» **AIM OF THE EXERCISE**: In the entries below, find the line with "Reconstruct this image" and the line with "from mathutils import Matrix, Vector", then retype both and everything between them exactly. Do not copy the pictures.

** start **

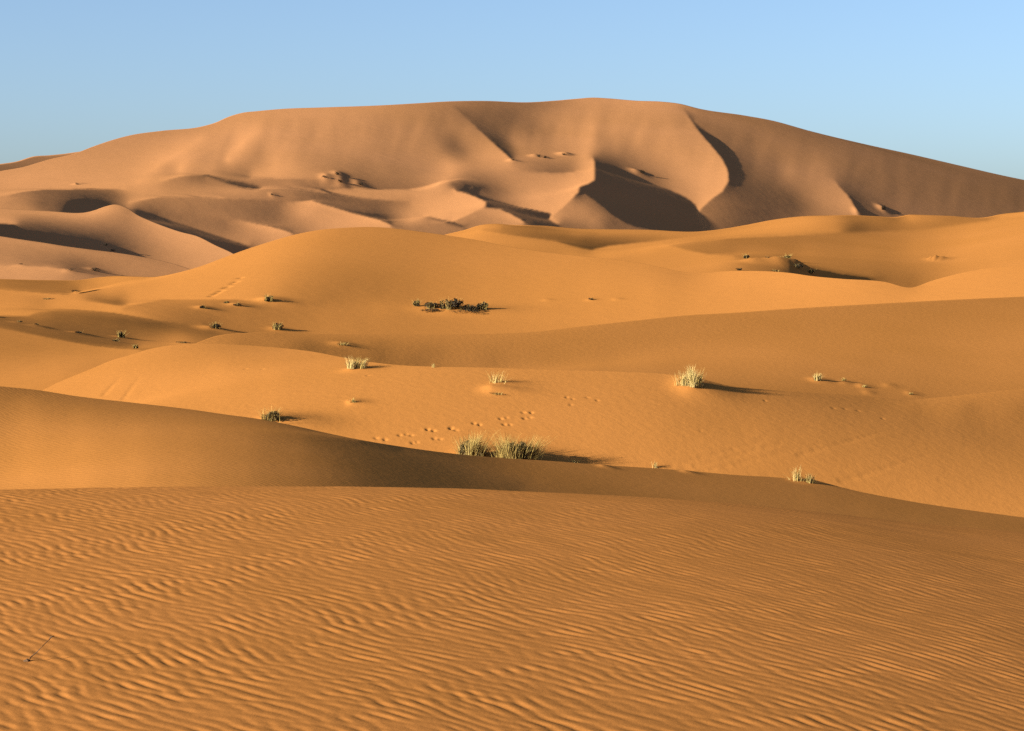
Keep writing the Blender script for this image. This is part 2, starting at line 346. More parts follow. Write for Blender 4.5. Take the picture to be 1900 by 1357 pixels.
        (1572, 295, 150), (1613, 375, 105), (1606, 358, 130), (1627, 344, 145), (1676, 323, 140), (1745, 358, 140), (1849, 358, 135), (1606, 306, 150), (1779, 389, 135), (1710, 389, 138), (1900, 365, 130), (1641, 306, 145), (1631, 389, 116), (1612, 392, 100),
        (1655, 380, 135), (35, 371, 180), (18, 376, 185), (62, 369, 150), (88, 365, 125), (142, 365, 100), (177, 364, 110), (212, 364, 140), (233, 367, 180), (76, 380, 100), (94, 385, 150), (106, 380, 105), (133, 381, 45), (159, 383, 32),
        (186, 376, 60), (53, 380, 165), (35, 383, 190), (200, 374, 90), (260, 382, 150), (290, 389, 135), (320, 401, 150), (360, 416, 160), (390, 425, 165), (430, 435, 180), (460, 443, 195), (490, 445, 205), (447, 424, 185), (479, 431, 210),
        (503, 430, 225), (471, 450, 172), (416, 420, 152), (560, 425, 142), (580, 420, 180), (600, 416, 205), (650, 412, 222), (690, 416, 228)])

FAR_TOP = [(-300, 322), (-120, 312), (0, 304.5), (30, 300), (62, 290.5), (90, 288.5), (120, 285.5), (149, 281.5), (200, 278), (300, 290), (420, 330)]
LAYERS['far'] = dict(u=(-240, 400), n=(160, 40), top=FAR_TOP, bot=[(-300, 385), (420, 385)],
    ytop=[(-300, 1600), (0, 2000), (150, 2350), (420, 2900)], ybot=[(-300, 1450), (0, 1800), (150, 2100), (420, 2600)],
    curves=[], points=[(-200, 330, 160), (0, 308, 150), (0, 325, 125), (40, 302, 160), (40, 312, 130), (100, 292, 165), (140, 286, 175), (200, 290, 165), (100, 320, 150), (350, 320, 150)])

LAYERS['hollow'] = dict(contrast=1.12, deep=0.06, kappa=0.01, lam=1.5e-3, mu=0.3, u=(-240, 520), n=(280, 70), top=HOLLOW_TOP, bot=lower(HOLLOW_TOP, LOW_TOP, ORANGE_TOP, least=70),
    ytop=[(-300, 690), (200, 680), (450, 690), (700, 690)], ybot=[(-300, 590), (200, 590), (450, 600), (700, 600)],
    curves=edge(HOLLOW_TOP, 4, [(-240, 208), (0, 206), (50, 206), (105, 210), (138, 214), (159, 222), (177, 230), (195, 230), (215, 215), (236, 185), (256, 200), (274, 214), (300, 222), (335, 228), (400, 230), (432, 232), (520, 232)]) + [
        [(-60, 410, 220, 60), (0, 415.5, 222, 50), (30, 417, 215, 70)],
        [(-60, 426, 40, 40), (0, 436, 34, 34), (35, 441, 34, 34), (80, 448, 34, 34), (124, 455, 36, 36), (177, 462, 52, 52), (221, 468, 90, 90), (250, 472, 145, 145)],
    ],
    points=[(410, 470, 225)])

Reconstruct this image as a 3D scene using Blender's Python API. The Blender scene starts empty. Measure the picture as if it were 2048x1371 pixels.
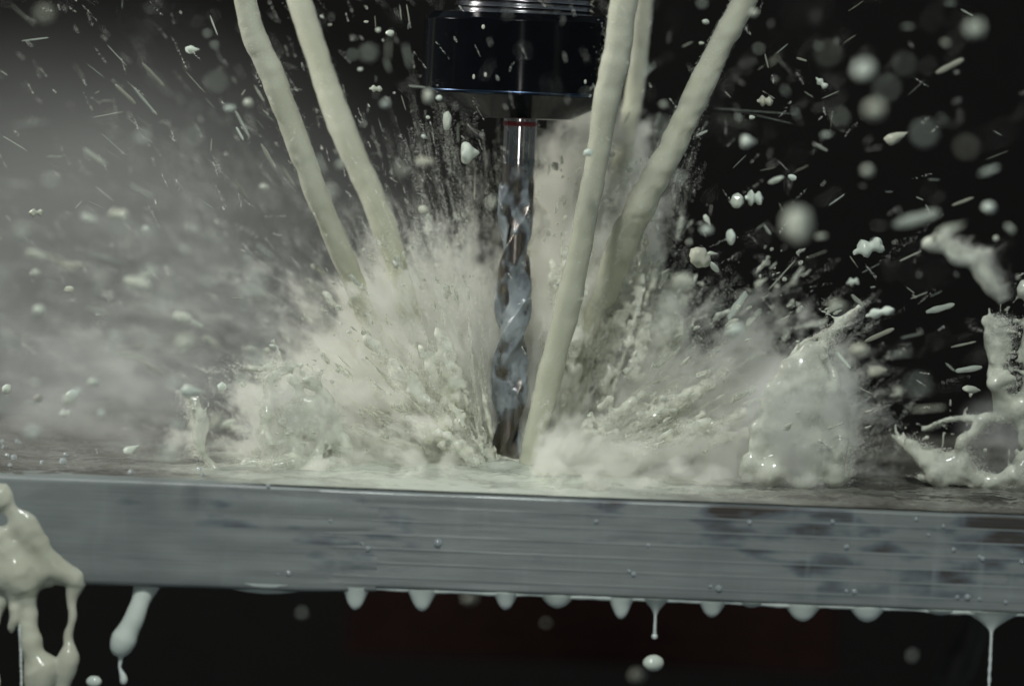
import bpy, math
import numpy as np
from mathutils import Matrix, Vector

# ------------------------------------------------------------------ camera, world, lights, exposure
MM = 0.001
scene = bpy.context.scene
COL = scene.collection
ROLL = math.radians(2.25); PITCH = 0.0678
CAM = np.array([0.15, -1194.0, 120.0]); FPX = 7800.0; CX, CY = 1024.0, 685.5
_f = np.array([0, math.cos(PITCH), -math.sin(PITCH)])
_u0 = np.array([0, math.sin(PITCH), math.cos(PITCH)]); _r0 = np.array([1.0, 0, 0])
_r = math.cos(ROLL) * _r0 + math.sin(ROLL) * _u0
_u = -math.sin(ROLL) * _r0 + math.cos(ROLL) * _u0
cd = bpy.data.cameras.new('camera'); cam = bpy.data.objects.new('camera', cd); COL.objects.link(cam)
M = Matrix(((_r[0], _u[0], -_f[0], CAM[0] * MM), (_r[1], _u[1], -_f[1], CAM[1] * MM), (_r[2], _u[2], -_f[2], CAM[2] * MM), (0, 0, 0, 1)))
cam.matrix_world = M
cd.sensor_width = 36.0; cd.lens = FPX / 2048.0 * 36.0
cd.clip_start = 0.02; cd.clip_end = 20
cd.dof.use_dof = True; cd.dof.focus_distance = 1.168; cd.dof.aperture_fstop = 6.2
scene.camera = cam

world = bpy.data.worlds.new('World'); scene.world = world; world.use_nodes = True
wb = world.node_tree.nodes['Background']; wb.inputs[0].default_value = (0.75, 0.9, 1.0, 1); wb.inputs[1].default_value = 0.12

def area(name, loc, target, size, power, color):
    l = bpy.data.lights.new(name, 'AREA'); l.shape = 'DISK'; l.size = size * MM; l.energy = power; l.color = color
    o = bpy.data.objects.new(name, l); COL.objects.link(o)
    o.location = Vector(loc) * MM
    o.rotation_euler = (Vector(target) - Vector(loc)).to_track_quat('-Z', 'Y').to_euler()
    return o
area('work_lamp', (-90, -880, 900), (10, 0, 30), 170, 8.6, (0.965, 1.0, 0.985))
area('front_lamp', (-36, -1290, 84), (0, 0, 80), 60, 0.45, (1.0, 0.98, 0.95))
area('side_lamp', (-900, 120, 520), (-120, 170, 90), 260, 7.6, (1.0, 0.97, 0.92))
scene.view_settings.view_transform = 'Standard'; scene.view_settings.look = 'None'
scene.view_settings.exposure = 0.0; scene.view_settings.gamma = 1.0
scene.cycles.volume_step_rate = 1.0
scene.cycles.use_denoising = True
scene.cycles.use_adaptive_sampling = True; scene.cycles.adaptive_threshold = 0.05
scene.cycles.max_bounces = 6; scene.cycles.diffuse_bounces = 3; scene.cycles.glossy_bounces = 3
scene.cycles.transmission_bounces = 4; scene.cycles.transparent_max_bounces = 8; scene.cycles.volume_bounces = 4

# ------------------------------------------------------------------ helpers
rng = np.random.default_rng(7)

def W(px, py, y):
    """photo pixel -> point (mm) on the plane at depth y"""
    d = _f * FPX + _r * (px - CX) + _u * (CY - py)
    t = (y - CAM[1]) / d[1]
    return CAM + d * t

def pxmm(y):
    return (y - CAM[1]) / FPX      # mm per photo pixel at depth y

def _hash(i, seed):
    i = i.astype(np.int64)
    h = (i[..., 0] * 374761393 + i[..., 1] * 668265263 + i[..., 2] * 2147483647 + seed * 1274126177) & 0xFFFFFFFF
    h = ((h ^ (h >> 13)) * 1274126177) & 0xFFFFFFFF
    h = ((h ^ (h >> 16)) * 2246822519) & 0xFFFFFFFF
    return ((h ^ (h >> 15)) & 0xFFFFFF) / float(0xFFFFFF)

def vnoise(p, seed=0):
    p = np.asarray(p, dtype=np.float64); i = np.floor(p); f = p - i; f = f * f * f * (f * (f * 6 - 15) + 10)
    out = 0
    for dx in (0, 1):
        wx = f[..., 0] if dx else 1 - f[..., 0]
        for dy in (0, 1):
            wy = f[..., 1] if dy else 1 - f[..., 1]
            for dz in (0, 1):
                wz = f[..., 2] if dz else 1 - f[..., 2]
                out = out + wx * wy * wz * _hash(i + np.array([dx, dy, dz]), seed)
    return out * 2 - 1

def fbm(p, seed=0, octv=3):
    a, s, o = 1.0, 1.0, 0
    for k in range(octv):
        o = o + a * vnoise(np.asarray(p) * s, seed + k * 31); a *= 0.5; s *= 2.03
    return o

def mesh(name, verts, faces, mat, smooth=True):
    me = bpy.data.meshes.new(name)
    v = np.asarray(verts, dtype=np.float32) * MM
    f = np.asarray(faces, dtype=np.int32)
    n = f.shape[1]
    me.vertices.add(len(v)); me.vertices.foreach_set('co', v.ravel())
    me.loops.add(f.size); me.loops.foreach_set('vertex_index', f.ravel())
    me.polygons.add(len(f))
    me.polygons.foreach_set('loop_start', np.arange(0, f.size, n, dtype=np.int32))
    me.polygons.foreach_set('use_smooth', np.full(len(f), smooth))
    me.update(calc_edges=True); me.validate()
    me.materials.append(mat)
    return me

def link(name, me, parent=None, label=None, cat=None, group=None, kind=None):
    o = bpy.data.objects.new(name, me); COL.objects.link(o)
    if parent is not None: o.parent = parent
    if label: o['label'] = label
    if cat: o['category'] = cat
    if group: o['group'] = group
    if kind: o['kind'] = kind
    return o

def empty(name, loc, **kw):
    o = link(name, None, **kw); o.empty_display_size = 0.01
    return o

def grid_faces(nu, nv, wrap_v=False):
    """quads over an array of nu rows x nv columns"""
    a = np.arange(nu * nv).reshape(nu, nv)
    if wrap_v:
        b = np.roll(a, -1, axis=1)
        return np.stack([a[:-1], b[:-1], b[1:], a[1:]], -1).reshape(-1, 4)
    return np.stack([a[:-1, :-1], a[:-1, 1:], a[1:, 1:], a[1:, :-1]], -1).reshape(-1, 4)

def surface_nets(F, iso, origin, h):
    ins = F > iso
    c = [ins[dx:F.shape[0] - 1 + dx, dy:F.shape[1] - 1 + dy, dz:F.shape[2] - 1 + dz] for dx in (0, 1) for dy in (0, 1) for dz in (0, 1)]
    s = sum(x.astype(np.int8) for x in c)
    act = (s > 0) & (s < 8)
    idx = np.argwhere(act)
    vid = -np.ones(act.shape, np.int32); vid[act] = np.arange(len(idx))
    cor = np.array([(dx, dy, dz) for dx in (0, 1) for dy in (0, 1) for dz in (0, 1)])
    val = np.stack([F[idx[:, 0] + k[0], idx[:, 1] + k[1], idx[:, 2] + k[2]] for k in cor], 1)
    acc = np.zeros((len(idx), 3)); cnt = np.zeros(len(idx))
    for a in range(8):
        for ax in range(3):
            if cor[a][ax] == 0:
                b = a + (4, 2, 1)[ax]
                va, vb = val[:, a], val[:, b]
                m = (va > iso) != (vb > iso)
                t = np.where(m, (iso - va) / np.where(m, vb - va, 1), 0)
                p = np.repeat(cor[a][None].astype(float), len(idx), 0); p[:, ax] += t
                acc += p * m[:, None]; cnt += m
    V = (idx + acc / cnt[:, None]) * h + origin
    Q = []
    for ax in range(3):
        A = ins if ax == 0 else ins
        sl0 = [slice(1, -1)] * 3; sl1 = [slice(1, -1)] * 3
        sl0[ax] = slice(0, -1); sl1[ax] = slice(1, None)
        e = ins[tuple(sl0)] != ins[tuple(sl1)]
        ee = np.argwhere(e)
        base = ee.copy(); o1, o2 = [k for k in range(3) if k != ax]
        base[:, o1] += 1; base[:, o2] += 1          # grid coords of the edge's low end
        first_in = ins[base[:, 0], base[:, 1], base[:, 2]]
        def cell(d1, d2):
            q = base.copy(); q[:, o1] -= d1; q[:, o2] -= d2
            return vid[q[:, 0], q[:, 1], q[:, 2]]
        q = np.stack([cell(0, 0), cell(1, 0), cell(1, 1), cell(0, 1)], 1)
        flip = first_in if ax != 1 else ~first_in
        q[~flip] = q[~flip][:, ::-1]
        Q.append(q)
    return V, np.concatenate(Q)

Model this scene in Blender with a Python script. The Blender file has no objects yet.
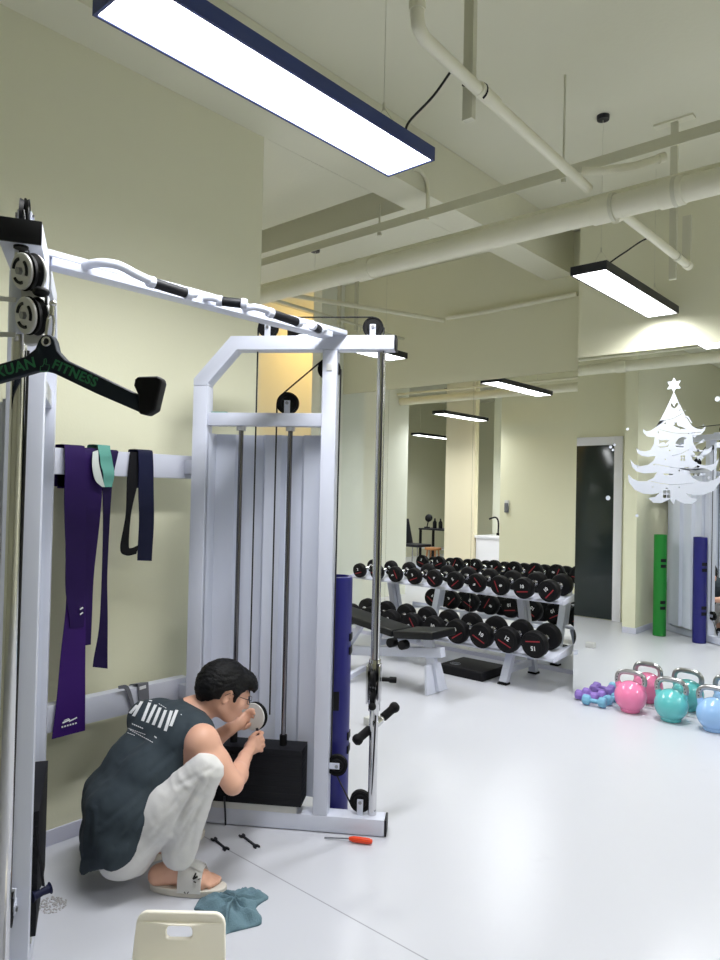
import bpy, bmesh, math, random
import numpy as np
from mathutils import Vector, Matrix, noise
from mathutils.bvhtree import BVHTree
random.seed(7)
SC = bpy.context.scene
COL = SC.collection
PI = math.pi

# ------------------------------------------------------------------ camera
CAM_H = 1.45
FPX, YAW, PITCH, ROLL = 715.04, 0.7229, 0.0173, 0.0216
def cam_axes():
    f = Vector((-math.sin(YAW)*math.cos(PITCH), math.cos(YAW)*math.cos(PITCH), math.sin(PITCH)))
    r = Vector((math.cos(YAW), math.sin(YAW), 0)); u = r.cross(f)
    c, s = math.cos(ROLL), math.sin(ROLL)
    return c*r + s*u, -s*r + c*u, f
CR, CU, CF = cam_axes()
CO = Vector((0, 0, CAM_H))
def at(x, y, d):            # the point of the room d metres deep along the ray through a pixel of the 720x960 frame
    return CO + d*(CF + CR*((x-360)/FPX) + CU*((480-y)/FPX))
def on(x, y, ax, v):        # the same, on a plane of constant X, Y or Z
    r = CF + CR*((x-360)/FPX) + CU*((480-y)/FPX)
    return CO + r*((v-CO[ax])/r[ax])
cd = bpy.data.cameras.new('camera'); co = bpy.data.objects.new('camera', cd); COL.objects.link(co)
cd.sensor_fit = 'VERTICAL'; cd.sensor_height = 36.0; cd.lens = FPX/960*36.0; cd.clip_start = 0.05
M = Matrix((CR, CU, -CF)).transposed().to_4x4(); M.translation = CO
co.matrix_world = M
SC.camera = co

# ------------------------------------------------------------------ materials
def lin(c):
    r = []
    for v in c:
        v /= 255.0
        r.append(v/12.92 if v <= 0.04045 else ((v+0.055)/1.055)**2.4)
    return tuple(r) + (1.0,)
def mat(name, rgb, rough=0.5, metal=0.0, var=0.04, scale=6.0, bump=0.0, bscale=60.0, coat=0.0, spec=0.5):
    m = bpy.data.materials.new(name); m.use_nodes = True
    nt = m.node_tree; b = nt.nodes['Principled BSDF']
    b.inputs['Roughness'].default_value = rough; b.inputs['Metallic'].default_value = metal
    b.inputs['Coat Weight'].default_value = coat; b.inputs['Specular IOR Level'].default_value = spec
    tc = nt.nodes.new('ShaderNodeTexCoord')
    nz = nt.nodes.new('ShaderNodeTexNoise'); nz.inputs['Scale'].default_value = scale; nz.inputs['Detail'].default_value = 4
    nt.links.new(tc.outputs['Object'], nz.inputs['Vector'])
    mx = nt.nodes.new('ShaderNodeMix'); mx.data_type = 'RGBA'
    c = lin(rgb)
    mx.inputs[6].default_value = tuple(x*(1-var) for x in c[:3]) + (1,)
    mx.inputs[7].default_value = tuple(min(1, x*(1+var)) for x in c[:3]) + (1,)
    nt.links.new(nz.outputs['Fac'], mx.inputs[0]); nt.links.new(mx.outputs[2], b.inputs['Base Color'])
    if bump > 0:
        n2 = nt.nodes.new('ShaderNodeTexNoise'); n2.inputs['Scale'].default_value = bscale; n2.inputs['Detail'].default_value = 3
        nt.links.new(tc.outputs['Object'], n2.inputs['Vector'])
        bp = nt.nodes.new('ShaderNodeBump'); bp.inputs['Strength'].default_value = bump; bp.inputs['Distance'].default_value = 0.01
        nt.links.new(n2.outputs['Fac'], bp.inputs['Height']); nt.links.new(bp.outputs['Normal'], b.inputs['Normal'])
    return m
def emit(name, rgb, s):
    m = bpy.data.materials.new(name); m.use_nodes = True
    nt = m.node_tree; nt.nodes.remove(nt.nodes['Principled BSDF'])
    e = nt.nodes.new('ShaderNodeEmission'); e.inputs['Color'].default_value = lin(rgb); e.inputs['Strength'].default_value = s
    nt.links.new(e.outputs[0], nt.nodes['Material Output'].inputs[0])
    return m
def floor_mat():
    m = mat('floor_vinyl', (197, 199, 207), 0.30, var=0.03, scale=1.2)
    nt = m.node_tree; b = nt.nodes['Principled BSDF']
    tc = nt.nodes.new('ShaderNodeTexCoord'); sx = nt.nodes.new('ShaderNodeSeparateXYZ'); nt.links.new(tc.outputs['Object'], sx.inputs[0])
    a = nt.nodes.new('ShaderNodeMath'); a.operation = 'SUBTRACT'; a.inputs[1].default_value = 1.848
    nt.links.new(sx.outputs['Y'], a.inputs[0])
    ab = nt.nodes.new('ShaderNodeMath'); ab.operation = 'ABSOLUTE'; nt.links.new(a.outputs[0], ab.inputs[0])
    lt = nt.nodes.new('ShaderNodeMath'); lt.operation = 'LESS_THAN'; lt.inputs[1].default_value = 0.0026; nt.links.new(ab.outputs[0], lt.inputs[0])
    src = b.inputs['Base Color'].links[0].from_socket
    # faint scuffs
    nz = nt.nodes.new('ShaderNodeTexNoise'); nz.inputs['Scale'].default_value = 3.2; nz.inputs['Detail'].default_value = 8; nz.inputs['Roughness'].default_value = .7
    nt.links.new(tc.outputs['Object'], nz.inputs['Vector'])
    rp = nt.nodes.new('ShaderNodeMapRange'); rp.inputs[1].default_value = .62; rp.inputs[2].default_value = .8; rp.inputs[4].default_value = .35
    nt.links.new(nz.outputs['Fac'], rp.inputs[0])
    m1 = nt.nodes.new('ShaderNodeMix'); m1.data_type = 'RGBA'; m1.inputs[7].default_value = lin((178, 179, 187))
    nt.links.new(rp.outputs[0], m1.inputs[0]); nt.links.new(src, m1.inputs[6])
    m2 = nt.nodes.new('ShaderNodeMix'); m2.data_type = 'RGBA'; m2.inputs[7].default_value = lin((150, 152, 162))
    nt.links.new(lt.outputs[0], m2.inputs[0]); nt.links.new(m1.outputs[2], m2.inputs[6]); nt.links.new(m2.outputs[2], b.inputs['Base Color'])
    return m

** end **

» **SOLUTION FOR THIS EXERCISE**:
Reconstruct this image as a 3D scene using Blender's Python API. The Blender scene starts empty. Measure the picture as if it were 2048x1371 pixels.
import bpy, math
import numpy as np
from mathutils import Matrix, Vector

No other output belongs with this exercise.